For Love of Art

Other Cool Birds "Painted Egret" by Gretchen Deahl

Other Cool Birds “Painted Egret” by Gretchen Deahl

“Art enables us to find ourselves and lose ourselves at the same time.” – Thomas Merton

I’ll admit this up front. I don’t know art lingo. I’m not familiar with technical traits that make a work of art a “masterpiece” aside from the way it makes me feel, and perhaps think, but mostly feel.

Last weekend a new project of mine took flight, one that’s been fluttering around inside the cave of my head for a couple years now. It has to do with my appreciation for art. For the way art impacts my life.

Art in its various forms is an expression of the self, a communication through a unique language (whether that’s actual words used by writers, or images or sounds or movement). I appreciate all types of art, from literary to dance to musical to visual, for the same reason and for different reasons as well. The primary reason, however, is the way it makes me feel.

My new project, called Other Cool Birds, is my attempt to pay homage to artists working in all those aforementioned media through one – visual art.

Not the visual art, I create, but visual art I have come across and have brought together for the purpose of creating a virtual forest where artists gather to share their unique and sundry voices.

Plain and simple, art relies on emotion, evokes emotion, is a means of communicating emotion . . . a way of connecting audience and artist, of connecting the imagination and memory and ideas of one to the other.

I love writing! It’s my one true passion.

For me to actually do as an activity, that is, as a way of communicating with myself and with others. I enjoy going to a museum or gallery, a Broadway show, a movie, a concert, experiencing the souls of musicians and singers and dancers and painters . . . through their special language of choice.

I don’t have formal training as an artist, nor as an art critic. I know what I like. I know what moves me.

“The main thing is to be moved, to love, to hope, to tremble, to live.”

That’s how Rodin put it and I think that’s how some part of each day should be spent.

I write as a way of exploration

Being at the page is my deep space voyage, going where no one has gone before. It’s a turning inward and, as a result, an expressing outward.

I tell people, I’m shy. No one believes me.

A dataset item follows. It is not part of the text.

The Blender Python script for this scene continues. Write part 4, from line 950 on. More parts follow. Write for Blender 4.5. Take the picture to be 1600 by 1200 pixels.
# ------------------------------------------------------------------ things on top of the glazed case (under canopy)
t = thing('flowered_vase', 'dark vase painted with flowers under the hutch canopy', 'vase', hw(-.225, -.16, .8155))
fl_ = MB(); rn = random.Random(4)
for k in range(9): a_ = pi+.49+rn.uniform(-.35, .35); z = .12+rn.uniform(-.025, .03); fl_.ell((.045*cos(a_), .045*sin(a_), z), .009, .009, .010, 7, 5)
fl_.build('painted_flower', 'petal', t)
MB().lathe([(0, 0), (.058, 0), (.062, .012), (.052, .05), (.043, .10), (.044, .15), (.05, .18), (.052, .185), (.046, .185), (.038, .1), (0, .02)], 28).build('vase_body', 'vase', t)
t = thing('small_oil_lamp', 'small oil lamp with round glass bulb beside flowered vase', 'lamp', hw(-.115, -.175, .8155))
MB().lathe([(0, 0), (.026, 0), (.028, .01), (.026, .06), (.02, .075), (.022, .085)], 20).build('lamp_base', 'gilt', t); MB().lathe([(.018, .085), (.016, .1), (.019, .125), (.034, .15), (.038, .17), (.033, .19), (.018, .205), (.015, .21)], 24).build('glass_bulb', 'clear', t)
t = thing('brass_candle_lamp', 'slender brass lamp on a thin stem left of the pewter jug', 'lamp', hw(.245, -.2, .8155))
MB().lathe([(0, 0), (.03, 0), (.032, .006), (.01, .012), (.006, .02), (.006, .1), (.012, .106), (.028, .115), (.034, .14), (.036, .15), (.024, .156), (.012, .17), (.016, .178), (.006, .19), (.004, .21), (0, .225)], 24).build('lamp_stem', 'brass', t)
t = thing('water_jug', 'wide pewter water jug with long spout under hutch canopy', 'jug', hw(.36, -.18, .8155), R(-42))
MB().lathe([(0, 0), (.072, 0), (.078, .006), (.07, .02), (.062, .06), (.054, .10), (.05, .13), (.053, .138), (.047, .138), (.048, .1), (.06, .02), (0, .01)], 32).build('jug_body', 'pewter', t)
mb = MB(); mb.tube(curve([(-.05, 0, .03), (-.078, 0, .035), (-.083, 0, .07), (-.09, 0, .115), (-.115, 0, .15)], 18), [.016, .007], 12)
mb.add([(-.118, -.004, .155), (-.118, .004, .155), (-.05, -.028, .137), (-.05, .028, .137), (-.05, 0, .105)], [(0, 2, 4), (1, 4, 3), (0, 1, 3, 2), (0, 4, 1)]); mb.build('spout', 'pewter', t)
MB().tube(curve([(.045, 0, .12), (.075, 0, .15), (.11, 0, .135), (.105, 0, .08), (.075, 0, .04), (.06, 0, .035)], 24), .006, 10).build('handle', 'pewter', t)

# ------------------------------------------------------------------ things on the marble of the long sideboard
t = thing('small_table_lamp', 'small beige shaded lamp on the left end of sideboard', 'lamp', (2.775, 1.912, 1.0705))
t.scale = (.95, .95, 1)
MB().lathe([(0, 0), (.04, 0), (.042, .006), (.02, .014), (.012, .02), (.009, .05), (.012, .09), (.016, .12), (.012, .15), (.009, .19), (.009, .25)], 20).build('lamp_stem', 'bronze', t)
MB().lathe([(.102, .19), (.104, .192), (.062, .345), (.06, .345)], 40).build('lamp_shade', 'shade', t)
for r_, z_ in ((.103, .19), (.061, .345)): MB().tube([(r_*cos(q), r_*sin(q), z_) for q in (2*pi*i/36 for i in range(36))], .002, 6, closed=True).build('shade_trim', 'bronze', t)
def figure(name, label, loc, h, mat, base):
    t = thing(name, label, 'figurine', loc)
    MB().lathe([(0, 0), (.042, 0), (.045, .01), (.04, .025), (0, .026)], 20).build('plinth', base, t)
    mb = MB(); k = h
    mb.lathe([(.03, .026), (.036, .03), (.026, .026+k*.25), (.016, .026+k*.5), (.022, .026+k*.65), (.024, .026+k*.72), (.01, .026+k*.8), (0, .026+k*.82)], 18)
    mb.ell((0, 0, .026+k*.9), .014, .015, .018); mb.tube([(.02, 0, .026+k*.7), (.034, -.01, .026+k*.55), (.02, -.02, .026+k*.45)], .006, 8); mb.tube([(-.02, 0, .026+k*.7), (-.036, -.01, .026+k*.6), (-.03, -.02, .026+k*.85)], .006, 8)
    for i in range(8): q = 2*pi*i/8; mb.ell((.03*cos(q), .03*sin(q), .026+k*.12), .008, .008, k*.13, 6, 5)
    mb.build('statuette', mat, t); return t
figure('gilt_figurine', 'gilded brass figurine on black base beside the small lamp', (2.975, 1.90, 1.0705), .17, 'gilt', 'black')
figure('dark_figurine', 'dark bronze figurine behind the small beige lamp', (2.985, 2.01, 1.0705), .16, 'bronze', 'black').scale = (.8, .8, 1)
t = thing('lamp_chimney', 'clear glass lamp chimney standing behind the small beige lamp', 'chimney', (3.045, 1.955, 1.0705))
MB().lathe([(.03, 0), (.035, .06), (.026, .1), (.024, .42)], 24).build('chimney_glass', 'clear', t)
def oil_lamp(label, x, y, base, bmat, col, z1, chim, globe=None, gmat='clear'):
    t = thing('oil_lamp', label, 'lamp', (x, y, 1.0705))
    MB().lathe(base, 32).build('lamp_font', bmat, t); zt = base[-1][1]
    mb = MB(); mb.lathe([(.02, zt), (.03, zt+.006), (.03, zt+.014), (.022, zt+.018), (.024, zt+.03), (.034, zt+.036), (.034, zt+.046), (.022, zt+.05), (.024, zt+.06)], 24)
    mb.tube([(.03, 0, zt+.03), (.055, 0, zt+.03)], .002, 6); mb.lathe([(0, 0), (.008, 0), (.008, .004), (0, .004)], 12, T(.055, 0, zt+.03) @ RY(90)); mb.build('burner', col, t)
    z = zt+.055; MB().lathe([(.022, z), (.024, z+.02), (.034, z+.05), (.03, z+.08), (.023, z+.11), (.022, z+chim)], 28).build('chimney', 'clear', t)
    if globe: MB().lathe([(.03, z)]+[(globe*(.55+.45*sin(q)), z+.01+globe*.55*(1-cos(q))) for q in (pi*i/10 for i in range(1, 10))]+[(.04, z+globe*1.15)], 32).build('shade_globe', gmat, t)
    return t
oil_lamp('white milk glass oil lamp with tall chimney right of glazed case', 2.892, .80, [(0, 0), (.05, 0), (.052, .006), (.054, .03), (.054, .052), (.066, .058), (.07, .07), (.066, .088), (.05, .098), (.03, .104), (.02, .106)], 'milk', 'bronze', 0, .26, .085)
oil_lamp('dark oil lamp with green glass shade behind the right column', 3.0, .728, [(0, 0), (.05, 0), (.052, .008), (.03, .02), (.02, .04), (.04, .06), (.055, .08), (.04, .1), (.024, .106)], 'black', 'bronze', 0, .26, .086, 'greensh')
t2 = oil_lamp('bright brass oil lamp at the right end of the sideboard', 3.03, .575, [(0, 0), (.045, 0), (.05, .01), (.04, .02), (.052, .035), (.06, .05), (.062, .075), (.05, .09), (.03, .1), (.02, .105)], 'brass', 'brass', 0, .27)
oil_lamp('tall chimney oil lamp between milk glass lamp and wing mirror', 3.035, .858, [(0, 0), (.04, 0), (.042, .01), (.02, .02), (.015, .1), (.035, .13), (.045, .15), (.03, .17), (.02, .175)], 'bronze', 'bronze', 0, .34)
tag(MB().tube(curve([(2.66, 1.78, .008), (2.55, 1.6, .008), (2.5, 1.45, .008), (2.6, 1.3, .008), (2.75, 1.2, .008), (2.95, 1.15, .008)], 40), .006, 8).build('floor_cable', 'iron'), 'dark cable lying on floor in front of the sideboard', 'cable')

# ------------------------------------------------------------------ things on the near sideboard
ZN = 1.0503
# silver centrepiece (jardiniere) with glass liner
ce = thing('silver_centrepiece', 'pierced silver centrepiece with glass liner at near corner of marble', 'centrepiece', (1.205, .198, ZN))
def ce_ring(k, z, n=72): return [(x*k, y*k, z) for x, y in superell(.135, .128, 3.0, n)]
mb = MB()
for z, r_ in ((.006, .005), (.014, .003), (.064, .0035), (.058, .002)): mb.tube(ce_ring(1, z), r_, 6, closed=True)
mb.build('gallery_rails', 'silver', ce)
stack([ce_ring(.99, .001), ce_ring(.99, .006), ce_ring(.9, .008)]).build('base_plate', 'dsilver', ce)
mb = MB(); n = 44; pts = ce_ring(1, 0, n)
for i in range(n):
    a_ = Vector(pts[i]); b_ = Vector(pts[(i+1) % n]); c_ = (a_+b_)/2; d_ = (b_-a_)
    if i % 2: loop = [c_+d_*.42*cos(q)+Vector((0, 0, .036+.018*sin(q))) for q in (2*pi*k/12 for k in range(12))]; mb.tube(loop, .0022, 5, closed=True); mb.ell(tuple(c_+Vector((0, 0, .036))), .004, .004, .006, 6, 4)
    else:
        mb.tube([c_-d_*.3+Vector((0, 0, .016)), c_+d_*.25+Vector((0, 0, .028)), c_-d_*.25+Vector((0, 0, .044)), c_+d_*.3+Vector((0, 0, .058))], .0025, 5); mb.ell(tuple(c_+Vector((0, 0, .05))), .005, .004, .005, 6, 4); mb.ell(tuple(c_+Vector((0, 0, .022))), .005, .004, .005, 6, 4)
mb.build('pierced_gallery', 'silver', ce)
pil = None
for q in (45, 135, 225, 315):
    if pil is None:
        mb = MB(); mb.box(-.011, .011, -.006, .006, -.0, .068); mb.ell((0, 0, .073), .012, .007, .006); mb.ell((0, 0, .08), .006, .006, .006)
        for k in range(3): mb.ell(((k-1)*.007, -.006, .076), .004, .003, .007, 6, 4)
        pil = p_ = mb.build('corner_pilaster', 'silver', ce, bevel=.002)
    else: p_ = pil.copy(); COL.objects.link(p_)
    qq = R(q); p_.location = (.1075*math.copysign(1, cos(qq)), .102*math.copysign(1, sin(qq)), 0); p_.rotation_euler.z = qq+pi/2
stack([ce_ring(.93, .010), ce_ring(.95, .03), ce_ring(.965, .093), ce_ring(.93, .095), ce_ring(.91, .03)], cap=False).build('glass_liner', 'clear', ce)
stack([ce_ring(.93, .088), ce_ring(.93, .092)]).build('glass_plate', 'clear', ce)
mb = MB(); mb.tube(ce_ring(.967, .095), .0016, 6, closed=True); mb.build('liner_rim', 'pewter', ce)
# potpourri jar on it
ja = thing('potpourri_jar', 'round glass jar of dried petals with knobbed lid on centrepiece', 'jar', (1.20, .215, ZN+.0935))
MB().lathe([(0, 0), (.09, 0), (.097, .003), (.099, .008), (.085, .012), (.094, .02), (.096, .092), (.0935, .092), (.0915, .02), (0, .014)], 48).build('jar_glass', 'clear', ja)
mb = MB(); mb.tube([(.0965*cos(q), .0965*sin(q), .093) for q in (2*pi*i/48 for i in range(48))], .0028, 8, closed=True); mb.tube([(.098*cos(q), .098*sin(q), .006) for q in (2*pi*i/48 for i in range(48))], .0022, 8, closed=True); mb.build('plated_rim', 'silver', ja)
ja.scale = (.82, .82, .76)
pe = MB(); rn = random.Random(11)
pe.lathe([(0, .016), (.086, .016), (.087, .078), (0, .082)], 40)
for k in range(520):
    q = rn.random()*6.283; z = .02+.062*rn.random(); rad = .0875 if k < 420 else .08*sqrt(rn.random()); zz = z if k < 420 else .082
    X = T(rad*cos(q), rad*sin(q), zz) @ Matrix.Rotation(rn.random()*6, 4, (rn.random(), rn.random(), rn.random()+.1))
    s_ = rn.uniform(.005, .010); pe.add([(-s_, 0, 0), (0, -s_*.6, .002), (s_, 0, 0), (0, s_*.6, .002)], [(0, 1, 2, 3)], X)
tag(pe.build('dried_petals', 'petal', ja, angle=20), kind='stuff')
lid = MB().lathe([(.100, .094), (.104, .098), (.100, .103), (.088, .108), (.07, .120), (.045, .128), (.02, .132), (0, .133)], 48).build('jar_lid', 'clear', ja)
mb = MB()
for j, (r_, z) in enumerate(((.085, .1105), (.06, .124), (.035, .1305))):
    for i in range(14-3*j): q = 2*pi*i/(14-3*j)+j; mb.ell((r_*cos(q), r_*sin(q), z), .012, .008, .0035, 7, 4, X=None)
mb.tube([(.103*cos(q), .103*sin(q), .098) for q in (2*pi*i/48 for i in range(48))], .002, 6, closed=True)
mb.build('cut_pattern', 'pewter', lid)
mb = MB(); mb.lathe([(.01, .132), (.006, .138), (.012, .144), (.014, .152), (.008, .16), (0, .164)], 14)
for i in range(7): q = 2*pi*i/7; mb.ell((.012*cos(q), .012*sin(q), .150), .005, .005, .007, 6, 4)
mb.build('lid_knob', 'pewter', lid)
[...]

I’ve been corrected in my self-labeling and told that I’m really “an outgoing introvert.” I was told this by a “shy extrovert.” Yep. Here’s what I know. For me, writing is a release. It’s me not just shedding light on the things I see other people experience, it’s also a way for me to make sense of things and to have a voice; to express my thoughts, my feelings about life, about others, but mostly about myself.

It’s one way I am able to be moved, to love, to hope, to tremble, to live.

Looking at art is another way for me to do that which is why Other Cool Birds became more than a side-project.

Don’t get me wrong, writing is still the one thing I want to do most. My main project and my main priority, as far as living the dream goes, is pursuing a career as a writer.

But another part of my deep-down self that’s connected to the writing, my affinity for sharing with others the things that move me, that make me tremble, that’s what has led the O.C.B. project to become a passion. That is the impetus behind Other Cool Birds.

I want to share something I have come across that has moved me, that many people might not have encountered yet. I want to stand up and raise it high over my head and say, “Hey, if you haven’t seen this yet . . .”

Because part of my hope is that doing so will allow others to be moved, to love, to hope, to tremble, to live.

If you get a chance, I hope you visit Other Cool Birds.

New birds are winging their way in from all over the globe, like the “Painted Egret” by Gretchen Deahl (the image above), adding color and sound and so much more.

Every two weeks a new bird will join the flock. There will be month-long spotlights on Featured Artists, examining their work and their lives as artists. There’s a special section for fledgling artists, those just trying out their wings. There will be a section devoted to art habitats, and another dedicated solely to my favorite novel, To Kill a Mockingbird.

Take a moment and alight. Catch a glimpse of something special (the art, yes, but also a side of yourself that doesn’t always appear until moments just like this).

View the wonderful art created by poets, authors, painters, illustrators . . . dreamers.

And keep after it, y’all! Keep chasing your dream, whatever it is!


So far there are birds from literary artists like KL Going, Kelly Creagh, Neil Aitken, and visual artists like GC Myers, Marc Rubin, Laura Charles, Colin Darke, and more.